- Back at the Berlin café, as Richter and I finish our salads, I ask him how the company plans to become profitable by the end of the year--he's promised as much to the public markets.
He locks eyes with me and gets an edge in his voice. "We have a lot of experience with starting markets and then basically driving them to profitability over time," he says. The company has never publicly detailed any profitable operation, either globally or in individual markets.
"We're in over 10 markets right now, and a bunch of markets are already profitable," he says, but won't specify which ones. "Basically, over the course of the year, almost all of the markets will have turned profitable. Hence, we will also be profitable." As he talks, he keeps holding my eyes until I blink and look away. But he doesn't elaborate further.

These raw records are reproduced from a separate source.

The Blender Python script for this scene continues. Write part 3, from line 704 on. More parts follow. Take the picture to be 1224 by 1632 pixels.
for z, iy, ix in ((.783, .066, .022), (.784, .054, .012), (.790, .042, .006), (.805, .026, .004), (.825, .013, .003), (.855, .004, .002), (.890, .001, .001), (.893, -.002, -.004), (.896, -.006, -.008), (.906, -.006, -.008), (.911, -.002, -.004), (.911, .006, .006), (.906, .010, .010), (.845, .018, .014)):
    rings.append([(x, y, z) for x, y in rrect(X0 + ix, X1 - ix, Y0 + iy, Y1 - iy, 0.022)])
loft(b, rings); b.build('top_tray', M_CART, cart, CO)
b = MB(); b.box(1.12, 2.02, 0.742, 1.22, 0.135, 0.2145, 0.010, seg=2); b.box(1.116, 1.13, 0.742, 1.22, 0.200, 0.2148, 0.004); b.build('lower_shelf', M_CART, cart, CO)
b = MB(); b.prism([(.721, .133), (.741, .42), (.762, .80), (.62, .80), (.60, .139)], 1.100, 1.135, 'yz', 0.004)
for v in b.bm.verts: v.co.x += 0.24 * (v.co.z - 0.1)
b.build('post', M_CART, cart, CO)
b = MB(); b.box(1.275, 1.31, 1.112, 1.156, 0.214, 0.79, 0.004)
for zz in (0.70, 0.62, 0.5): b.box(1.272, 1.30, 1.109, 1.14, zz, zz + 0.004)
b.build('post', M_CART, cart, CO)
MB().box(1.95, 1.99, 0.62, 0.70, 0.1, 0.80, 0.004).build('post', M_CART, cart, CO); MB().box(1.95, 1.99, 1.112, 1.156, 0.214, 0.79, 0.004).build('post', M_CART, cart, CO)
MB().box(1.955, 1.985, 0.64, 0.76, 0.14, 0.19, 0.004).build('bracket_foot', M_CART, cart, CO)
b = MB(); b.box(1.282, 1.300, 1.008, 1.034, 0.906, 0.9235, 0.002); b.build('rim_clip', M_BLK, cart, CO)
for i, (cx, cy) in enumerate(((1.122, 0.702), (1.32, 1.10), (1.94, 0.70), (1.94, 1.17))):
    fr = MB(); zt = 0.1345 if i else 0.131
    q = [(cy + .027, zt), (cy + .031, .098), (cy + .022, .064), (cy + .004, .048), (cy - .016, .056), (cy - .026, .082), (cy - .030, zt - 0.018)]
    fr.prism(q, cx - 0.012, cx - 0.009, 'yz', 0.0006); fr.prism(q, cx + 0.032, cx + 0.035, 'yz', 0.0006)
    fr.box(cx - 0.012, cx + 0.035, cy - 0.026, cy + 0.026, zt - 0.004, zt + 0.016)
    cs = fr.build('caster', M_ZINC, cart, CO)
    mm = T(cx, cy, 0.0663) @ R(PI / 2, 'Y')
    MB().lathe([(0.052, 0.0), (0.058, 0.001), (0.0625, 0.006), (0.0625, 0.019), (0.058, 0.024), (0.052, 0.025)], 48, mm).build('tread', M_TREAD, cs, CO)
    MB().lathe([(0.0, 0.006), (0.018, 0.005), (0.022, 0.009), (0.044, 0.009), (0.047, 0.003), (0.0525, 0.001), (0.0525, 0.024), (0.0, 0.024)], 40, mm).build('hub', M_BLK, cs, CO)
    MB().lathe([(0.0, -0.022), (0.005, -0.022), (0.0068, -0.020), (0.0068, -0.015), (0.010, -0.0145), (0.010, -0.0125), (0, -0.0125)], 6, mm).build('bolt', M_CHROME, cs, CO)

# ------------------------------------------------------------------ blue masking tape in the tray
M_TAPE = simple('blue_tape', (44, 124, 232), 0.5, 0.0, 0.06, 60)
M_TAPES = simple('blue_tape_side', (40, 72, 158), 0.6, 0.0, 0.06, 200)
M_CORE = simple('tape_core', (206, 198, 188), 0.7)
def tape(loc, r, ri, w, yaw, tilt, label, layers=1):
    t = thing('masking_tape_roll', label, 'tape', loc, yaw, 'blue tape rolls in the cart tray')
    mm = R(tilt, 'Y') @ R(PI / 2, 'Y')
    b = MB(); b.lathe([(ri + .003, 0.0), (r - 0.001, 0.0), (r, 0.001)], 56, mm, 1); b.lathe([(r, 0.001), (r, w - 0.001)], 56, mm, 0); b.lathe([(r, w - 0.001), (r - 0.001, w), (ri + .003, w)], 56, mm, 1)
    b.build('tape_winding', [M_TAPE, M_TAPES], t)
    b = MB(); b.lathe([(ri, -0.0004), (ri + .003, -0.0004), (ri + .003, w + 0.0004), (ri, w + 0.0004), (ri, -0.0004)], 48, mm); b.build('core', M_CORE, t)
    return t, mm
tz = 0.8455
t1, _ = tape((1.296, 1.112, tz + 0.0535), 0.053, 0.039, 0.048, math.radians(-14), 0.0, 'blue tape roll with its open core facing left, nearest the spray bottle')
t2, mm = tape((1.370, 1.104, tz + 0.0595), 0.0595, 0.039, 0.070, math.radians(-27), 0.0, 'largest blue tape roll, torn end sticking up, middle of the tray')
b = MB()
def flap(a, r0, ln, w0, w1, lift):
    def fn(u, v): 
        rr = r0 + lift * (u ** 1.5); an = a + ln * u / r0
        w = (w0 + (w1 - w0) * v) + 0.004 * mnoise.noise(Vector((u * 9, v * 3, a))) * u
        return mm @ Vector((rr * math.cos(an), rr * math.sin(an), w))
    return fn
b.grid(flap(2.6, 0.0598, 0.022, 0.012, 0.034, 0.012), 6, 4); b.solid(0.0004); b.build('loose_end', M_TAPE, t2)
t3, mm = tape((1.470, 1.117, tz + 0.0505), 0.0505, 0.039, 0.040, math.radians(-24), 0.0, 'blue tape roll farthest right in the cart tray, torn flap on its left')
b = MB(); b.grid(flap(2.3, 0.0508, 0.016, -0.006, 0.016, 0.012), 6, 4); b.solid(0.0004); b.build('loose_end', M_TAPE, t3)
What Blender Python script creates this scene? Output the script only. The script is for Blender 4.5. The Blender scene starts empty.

Richter has the tunnel vision of an athlete, who--like his original benefactor--is willing to accept only one outcome: winning. His early investors doubted HelloFresh had a future, so Richter found new ones--and then got the original to invest millions of dollars more. Now, Richter, sitting with a reporter at lunch, is setting down the truth of his company the way he sees it, regardless of how the crude math works. During his time as an entrepreneur, the world has submitted to his will, and he will do everything in his power to ensure it continues to do so.
At 2 o'clock sharp, he excuses himself. "I actually have another appointment," he says. A few minutes later, back at the office, I walk by and notice he's upstairs, sitting alone in his glass box, typing intently on his laptop.
Worthy of note: Blue Apron has raised $199m, went public June 2017 and proceeded to make its meal kits scant and miserly in an attempt to hit profitability. That's when we bailed after more than two years, having seen entire side courses disappear from old menu items. Hello Fresh, for its part, has $364m in funding and went public in November 2017.
And I'll bet you haven't seen one of their boxes in a while, either.